Metadata: // A block containing information about the document
    Author(s):                            // Primary author(s) of the Pre-mortem.
    Collaborator(s):                      // Collabs of the Pre-mortem
    Status: [Draft] Discussion Finalised  // Status of the Pre-mortem.
    Updated At: 2021-10-30                // When the Pre-mortem was last updated.

    // Threats to the project

    // What can go right?

    // What actions are going to be taken to de-risk, or to compound success?

An internal post-mortem can look like the following:

ID: POST-M-0000001 / A simple serial number for the Post-Mortem

Title: Post-mortem – Shard Production Database // A short title

Metadata: // A block containing information about the document
    Author(s):                            // Primary author(s) of the Post-mortem.
    Collaborator(s):                      // Collabs of the Post-mortem
    Status: [Draft] Discussion Finalised  // Status of the Post-mortem.
    Updated At: 2021-10-30                // When the Post-mortem was last updated.
    Incident Date: 2021-10-25             // When the incident ocurred, if an incident.

    // Bottom line, up front.
    // Capture the salient details of what happened, impact, and actions to prevent recurrence.

    // Timeline of project/incident.

    // What was the consequence of things going wrong?
    // Alternatively, what was the consequence of things going right?

Lessons Learned:
    // Lessons learned from the incident/project.

    // Concrete follow up actions to be taken by teams.

You may note that there is no mention of “root cause” in this template. This is intentional, as there is not root cause. More discussion on a concrete example of a “good” Post-mortem can be found in the Google SRE Workbook.

Why should I use it?

You should use a pre-mortem to identify opportunites to de-risk a project, as well as report these risks to stakeholders. Additionally, it gives a venue for project members to voice their concerns, as well as celebrate the improvements if the project is successful.
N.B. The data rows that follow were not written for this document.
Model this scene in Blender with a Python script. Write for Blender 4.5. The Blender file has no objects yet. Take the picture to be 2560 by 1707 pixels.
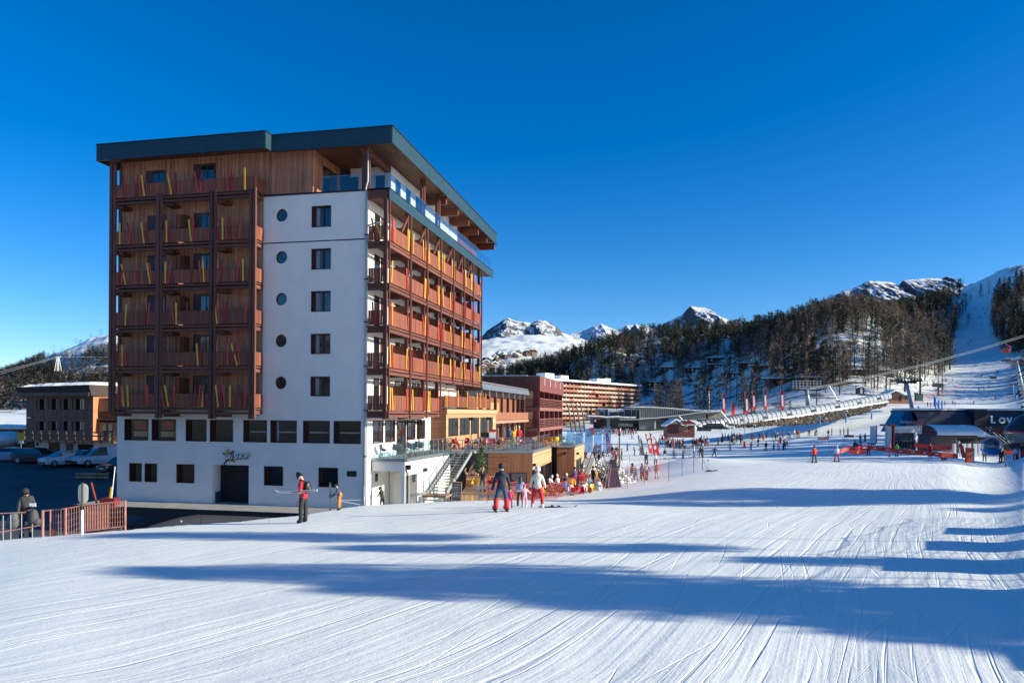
import bpy, bmesh, math, random
import numpy as np
from mathutils import Vector, Matrix
from math import sin, cos, radians, pi, tan, atan2, sqrt, hypot

S = bpy.context.scene
C = S.collection
random.seed(7)

# ---------------------------------------------------------------- camera, sky, sun, exposure
F, YH, ROLL, TH, HC = 1840.4, 1031.6, radians(0.3736), radians(12.0735), 5.94
cam_d = bpy.data.cameras.new('camera'); cam = bpy.data.objects.new('camera', cam_d); C.objects.link(cam)
cam_d.sensor_width = 36.0; cam_d.lens = 36.0 * F / 2560
cam_d.shift_y = (YH - 853.5) / 2560
cam_d.clip_start = 0.1; cam_d.clip_end = 20000
cam.matrix_world = Matrix.Translation((0, 0, HC)) @ Matrix.Rotation(radians(90), 4, 'X') @ Matrix.Rotation(ROLL, 4, 'Z')
S.camera = cam

SUN_EL, SUN_AZ = radians(20.0), radians(-11.3)       # azimuth measured from +X towards +Y
sdir = Vector((cos(SUN_EL) * cos(SUN_AZ), cos(SUN_EL) * sin(SUN_AZ), sin(SUN_EL)))
w = bpy.data.worlds.new("World"); S.world = w; w.use_nodes = True
nt = w.node_tree; nt.nodes.clear()
out = nt.nodes.new('ShaderNodeOutputWorld'); bg = nt.nodes.new('ShaderNodeBackground')
sky = nt.nodes.new('ShaderNodeTexSky'); sky.sky_type = 'NISHITA'; sky.sun_disc = False
sky.sun_elevation = SUN_EL; sky.sun_rotation = radians(90) - SUN_AZ
sky.altitude = 2000; sky.air_density = 1.0; sky.dust_density = 2.2; sky.ozone_density = 3.5
hs = nt.nodes.new('ShaderNodeHueSaturation'); hs.inputs['Saturation'].default_value = 1.37; hs.inputs['Hue'].default_value = .506; hs.inputs['Value'].default_value = 1.0
nt.links.new(sky.outputs[0], hs.inputs['Color']); nt.links.new(hs.outputs[0], bg.inputs['Color'])
bg.inputs['Strength'].default_value = 0.104
nt.links.new(bg.outputs[0], out.inputs[0])
sun_d = bpy.data.lights.new('sun', 'SUN'); sun_d.energy = 4.6; sun_d.angle = radians(0.53); sun_d.color = (1.0, 0.94, 0.765)
sun = bpy.data.objects.new('sun', sun_d); C.objects.link(sun)
sun.rotation_euler = sdir.to_track_quat('Z', 'Y').to_euler(); sun.location = (60, 0, 60)
S.view_settings.view_transform = 'Standard'; S.view_settings.look = 'None'
S.view_settings.exposure = 0.84; S.view_settings.gamma = 1.0
S.view_settings.use_curve_mapping = False
S.cycles.max_bounces = 6; S.cycles.transparent_max_bounces = 12
S.cycles.use_denoising = True

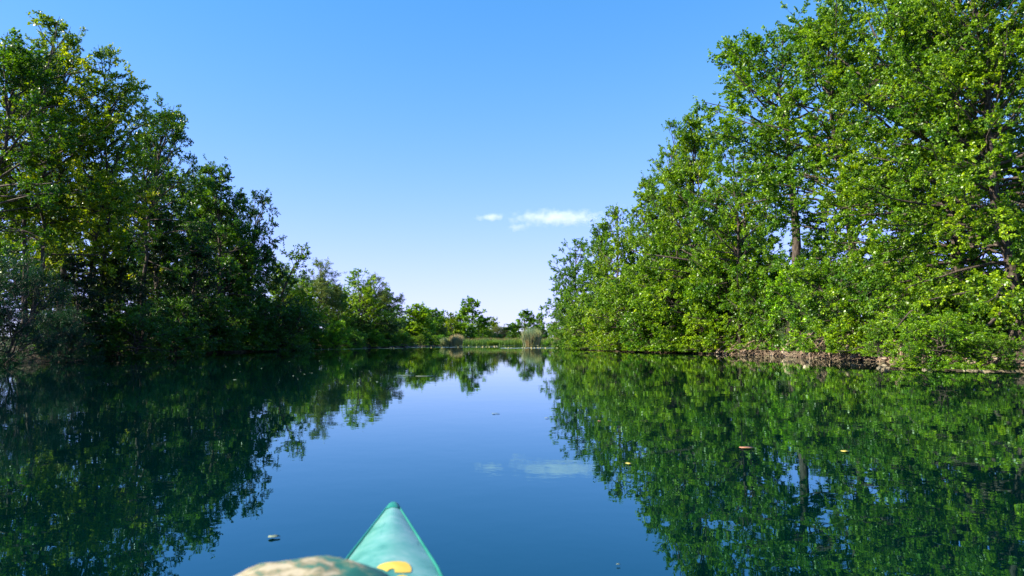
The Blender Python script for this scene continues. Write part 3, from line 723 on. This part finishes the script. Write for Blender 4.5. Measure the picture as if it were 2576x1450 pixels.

You should use a post-mortem after incidents, as well as projects themselves. Incident post-mortems are special, and require somewhat special handling, but are not discussed in detail here. They are opportunities to learn, above all, and are an incredible source of information on how an organisation/system actually works, versus how it is stated to work. They are also important sources of information if/when customer communications are required.

Some excellent discussions on learning with post-mortems can be found here and here, both from Learning From Incidents In Software.

When shouldn’t I use it?

Not all projects require a pre-mortem, especially if they are low risk. Additionally, individual pieces of work don’t require this treatment.

Similarly, not everything needs a post-mortem, but all incidents should, and ideally most projects should as well.

How should I distribute it?

Pre- and post-mortems should be available in a central index, and should be emailed out to team members and stakeholders when they are completed.

Closing Thoughts

Phew, that was a lot! Ultimately, these are just tools – you cannot “just” use tools to develop a culture, as a culture is a gestalt of many different factors. Additionally, these are merely tools – there are no magic bullets for organisational dysfunction.

Remember, the goal is get information to the right people at the right time – writing is just one of the best ways we have at doing that, and structured documents like the above help simply and reduce the amount of variance in how we accomplish this task.